■ GIVEN INSTRUCTION ■
Reproduce, please, only the lines from the first line below to the line containing "mb = MB(); mb.box(2.04, 2.12, s", inclusive.

■ AVAILABLE DATA ■
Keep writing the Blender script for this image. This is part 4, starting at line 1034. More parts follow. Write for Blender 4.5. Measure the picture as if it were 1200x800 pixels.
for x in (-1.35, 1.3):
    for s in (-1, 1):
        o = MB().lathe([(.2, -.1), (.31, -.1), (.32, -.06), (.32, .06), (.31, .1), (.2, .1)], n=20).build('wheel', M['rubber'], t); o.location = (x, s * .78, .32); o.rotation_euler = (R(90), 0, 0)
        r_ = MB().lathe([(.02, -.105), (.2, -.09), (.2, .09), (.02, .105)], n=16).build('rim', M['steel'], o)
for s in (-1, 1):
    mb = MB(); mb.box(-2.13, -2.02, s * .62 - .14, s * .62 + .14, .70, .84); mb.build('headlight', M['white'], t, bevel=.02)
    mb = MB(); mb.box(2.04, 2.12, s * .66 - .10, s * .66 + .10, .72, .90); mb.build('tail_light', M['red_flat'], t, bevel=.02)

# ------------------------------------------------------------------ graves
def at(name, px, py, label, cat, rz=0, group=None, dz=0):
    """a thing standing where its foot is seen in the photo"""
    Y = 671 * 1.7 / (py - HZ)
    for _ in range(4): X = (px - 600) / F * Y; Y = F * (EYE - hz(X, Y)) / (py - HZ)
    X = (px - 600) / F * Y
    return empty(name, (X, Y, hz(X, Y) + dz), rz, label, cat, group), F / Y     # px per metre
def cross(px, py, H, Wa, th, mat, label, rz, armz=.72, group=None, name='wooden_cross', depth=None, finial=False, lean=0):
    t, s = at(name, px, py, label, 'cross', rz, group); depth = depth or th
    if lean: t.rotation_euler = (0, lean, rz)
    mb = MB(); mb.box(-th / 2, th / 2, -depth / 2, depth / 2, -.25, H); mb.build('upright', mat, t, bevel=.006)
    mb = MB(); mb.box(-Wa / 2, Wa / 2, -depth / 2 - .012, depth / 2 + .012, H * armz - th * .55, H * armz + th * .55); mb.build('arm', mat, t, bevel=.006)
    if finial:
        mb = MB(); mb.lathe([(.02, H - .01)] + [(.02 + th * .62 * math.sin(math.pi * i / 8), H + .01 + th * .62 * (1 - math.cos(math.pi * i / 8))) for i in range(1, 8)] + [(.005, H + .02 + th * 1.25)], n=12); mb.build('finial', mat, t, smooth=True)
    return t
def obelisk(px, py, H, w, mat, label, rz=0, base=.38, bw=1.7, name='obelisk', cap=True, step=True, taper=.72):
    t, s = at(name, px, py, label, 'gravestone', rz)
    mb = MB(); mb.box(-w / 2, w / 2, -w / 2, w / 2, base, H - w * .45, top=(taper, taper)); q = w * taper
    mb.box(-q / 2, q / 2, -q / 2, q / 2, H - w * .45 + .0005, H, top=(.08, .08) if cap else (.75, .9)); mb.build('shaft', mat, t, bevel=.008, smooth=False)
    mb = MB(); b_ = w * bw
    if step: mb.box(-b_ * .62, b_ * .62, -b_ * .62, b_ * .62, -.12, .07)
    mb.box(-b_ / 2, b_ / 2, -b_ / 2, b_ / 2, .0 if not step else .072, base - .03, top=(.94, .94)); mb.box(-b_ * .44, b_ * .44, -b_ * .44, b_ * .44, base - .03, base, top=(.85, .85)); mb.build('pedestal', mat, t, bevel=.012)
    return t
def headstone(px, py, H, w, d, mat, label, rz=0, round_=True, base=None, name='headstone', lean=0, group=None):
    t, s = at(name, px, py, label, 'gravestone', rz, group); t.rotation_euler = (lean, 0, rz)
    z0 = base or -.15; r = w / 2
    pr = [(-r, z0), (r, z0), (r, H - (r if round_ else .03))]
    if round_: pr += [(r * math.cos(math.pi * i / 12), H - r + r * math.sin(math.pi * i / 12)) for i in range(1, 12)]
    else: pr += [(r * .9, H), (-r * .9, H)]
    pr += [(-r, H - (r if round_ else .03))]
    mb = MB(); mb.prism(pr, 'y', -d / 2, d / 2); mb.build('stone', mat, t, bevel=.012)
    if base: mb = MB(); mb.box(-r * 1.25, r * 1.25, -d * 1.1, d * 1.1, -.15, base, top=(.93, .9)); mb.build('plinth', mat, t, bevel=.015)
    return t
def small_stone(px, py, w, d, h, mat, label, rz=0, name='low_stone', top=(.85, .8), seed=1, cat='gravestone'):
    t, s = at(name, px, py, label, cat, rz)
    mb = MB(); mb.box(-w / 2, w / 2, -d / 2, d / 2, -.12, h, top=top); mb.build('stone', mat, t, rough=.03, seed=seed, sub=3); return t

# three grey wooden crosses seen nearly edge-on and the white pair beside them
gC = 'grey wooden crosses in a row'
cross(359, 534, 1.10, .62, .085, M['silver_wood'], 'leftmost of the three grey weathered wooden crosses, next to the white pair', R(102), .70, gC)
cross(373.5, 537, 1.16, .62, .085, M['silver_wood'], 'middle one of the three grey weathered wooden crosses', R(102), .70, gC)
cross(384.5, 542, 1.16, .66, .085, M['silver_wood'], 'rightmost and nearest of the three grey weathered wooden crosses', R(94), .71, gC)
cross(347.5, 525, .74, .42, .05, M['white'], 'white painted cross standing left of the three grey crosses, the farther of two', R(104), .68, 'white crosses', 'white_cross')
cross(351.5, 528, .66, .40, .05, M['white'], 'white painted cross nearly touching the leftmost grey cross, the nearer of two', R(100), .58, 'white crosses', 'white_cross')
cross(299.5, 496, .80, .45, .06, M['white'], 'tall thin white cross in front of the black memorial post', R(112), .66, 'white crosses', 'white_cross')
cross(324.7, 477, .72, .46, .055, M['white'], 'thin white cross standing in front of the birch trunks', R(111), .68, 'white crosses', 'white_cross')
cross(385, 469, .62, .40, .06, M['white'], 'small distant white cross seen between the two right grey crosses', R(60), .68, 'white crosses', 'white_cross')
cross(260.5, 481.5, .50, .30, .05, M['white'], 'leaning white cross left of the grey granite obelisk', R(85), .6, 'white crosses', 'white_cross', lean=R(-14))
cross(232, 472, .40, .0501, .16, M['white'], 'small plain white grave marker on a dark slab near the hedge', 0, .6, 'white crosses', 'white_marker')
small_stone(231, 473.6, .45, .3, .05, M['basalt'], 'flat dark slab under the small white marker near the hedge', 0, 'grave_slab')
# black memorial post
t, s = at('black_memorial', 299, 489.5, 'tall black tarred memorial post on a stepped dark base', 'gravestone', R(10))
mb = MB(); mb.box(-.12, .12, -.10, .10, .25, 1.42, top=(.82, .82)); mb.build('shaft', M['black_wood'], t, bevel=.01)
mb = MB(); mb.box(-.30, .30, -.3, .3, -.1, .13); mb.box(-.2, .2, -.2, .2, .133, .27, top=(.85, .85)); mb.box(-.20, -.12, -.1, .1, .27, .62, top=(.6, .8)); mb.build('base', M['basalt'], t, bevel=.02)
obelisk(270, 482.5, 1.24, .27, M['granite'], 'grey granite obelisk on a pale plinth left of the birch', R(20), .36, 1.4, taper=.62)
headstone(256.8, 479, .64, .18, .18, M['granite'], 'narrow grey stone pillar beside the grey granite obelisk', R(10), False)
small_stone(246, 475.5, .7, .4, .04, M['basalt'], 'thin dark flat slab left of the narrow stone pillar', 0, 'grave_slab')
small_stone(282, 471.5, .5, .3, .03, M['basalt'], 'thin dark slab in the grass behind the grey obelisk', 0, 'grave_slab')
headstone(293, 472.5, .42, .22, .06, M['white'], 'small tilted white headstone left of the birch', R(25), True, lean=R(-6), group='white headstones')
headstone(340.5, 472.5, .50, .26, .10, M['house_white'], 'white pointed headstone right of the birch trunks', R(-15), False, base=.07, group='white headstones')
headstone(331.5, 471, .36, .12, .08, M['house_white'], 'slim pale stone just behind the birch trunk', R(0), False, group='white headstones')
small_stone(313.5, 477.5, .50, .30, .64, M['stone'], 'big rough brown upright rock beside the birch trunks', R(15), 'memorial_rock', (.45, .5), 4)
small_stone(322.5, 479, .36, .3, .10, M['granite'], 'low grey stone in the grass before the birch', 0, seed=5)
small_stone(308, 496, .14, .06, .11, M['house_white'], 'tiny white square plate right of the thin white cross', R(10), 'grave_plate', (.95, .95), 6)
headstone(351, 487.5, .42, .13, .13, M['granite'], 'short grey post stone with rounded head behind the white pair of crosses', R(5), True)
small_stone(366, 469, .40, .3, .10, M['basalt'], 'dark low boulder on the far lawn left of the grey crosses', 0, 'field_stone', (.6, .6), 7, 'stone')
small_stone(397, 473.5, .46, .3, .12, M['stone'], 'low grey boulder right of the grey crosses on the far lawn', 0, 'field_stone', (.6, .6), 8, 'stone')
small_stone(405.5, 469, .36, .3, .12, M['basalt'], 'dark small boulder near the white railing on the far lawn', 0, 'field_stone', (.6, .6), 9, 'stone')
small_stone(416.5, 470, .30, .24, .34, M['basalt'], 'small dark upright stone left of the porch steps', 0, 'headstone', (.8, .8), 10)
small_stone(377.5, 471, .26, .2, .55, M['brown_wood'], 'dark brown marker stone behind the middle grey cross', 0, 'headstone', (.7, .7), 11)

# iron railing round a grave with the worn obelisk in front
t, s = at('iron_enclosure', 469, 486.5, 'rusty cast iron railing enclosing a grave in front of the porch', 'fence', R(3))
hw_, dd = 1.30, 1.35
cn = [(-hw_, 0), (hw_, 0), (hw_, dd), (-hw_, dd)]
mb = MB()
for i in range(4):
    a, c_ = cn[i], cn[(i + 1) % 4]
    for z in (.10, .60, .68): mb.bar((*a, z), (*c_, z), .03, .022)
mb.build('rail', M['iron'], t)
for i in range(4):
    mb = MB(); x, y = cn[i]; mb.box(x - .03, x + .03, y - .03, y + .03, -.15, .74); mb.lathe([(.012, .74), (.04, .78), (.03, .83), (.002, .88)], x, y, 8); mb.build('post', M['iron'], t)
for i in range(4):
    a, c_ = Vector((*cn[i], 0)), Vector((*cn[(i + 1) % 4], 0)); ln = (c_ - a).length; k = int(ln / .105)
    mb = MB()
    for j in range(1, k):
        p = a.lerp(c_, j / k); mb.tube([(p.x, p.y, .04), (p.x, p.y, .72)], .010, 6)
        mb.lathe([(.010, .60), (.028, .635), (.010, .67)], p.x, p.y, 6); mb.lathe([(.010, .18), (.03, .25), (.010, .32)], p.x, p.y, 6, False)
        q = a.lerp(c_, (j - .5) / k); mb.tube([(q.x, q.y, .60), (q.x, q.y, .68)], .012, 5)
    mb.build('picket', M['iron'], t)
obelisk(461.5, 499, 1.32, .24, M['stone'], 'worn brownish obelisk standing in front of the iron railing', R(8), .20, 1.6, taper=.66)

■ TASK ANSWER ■
Keep writing the Blender script for this image. This is part 4, starting at line 1034. More parts follow. Write for Blender 4.5. Measure the picture as if it were 1200x800 pixels.
for x in (-1.35, 1.3):
    for s in (-1, 1):
        o = MB().lathe([(.2, -.1), (.31, -.1), (.32, -.06), (.32, .06), (.31, .1), (.2, .1)], n=20).build('wheel', M['rubber'], t); o.location = (x, s * .78, .32); o.rotation_euler = (R(90), 0, 0)
        r_ = MB().lathe([(.02, -.105), (.2, -.09), (.2, .09), (.02, .105)], n=16).build('rim', M['steel'], o)
for s in (-1, 1):
    mb = MB(); mb.box(-2.13, -2.02, s * .62 - .14, s * .62 + .14, .70, .84); mb.build('headlight', M['white'], t, bevel=.02)
    mb = MB(); mb.box(2.04, 2.12, s * .66 - .10, s * .66 + .10, .72, .90); mb.build('tail_light', M['red_flat'], t, bevel=.02)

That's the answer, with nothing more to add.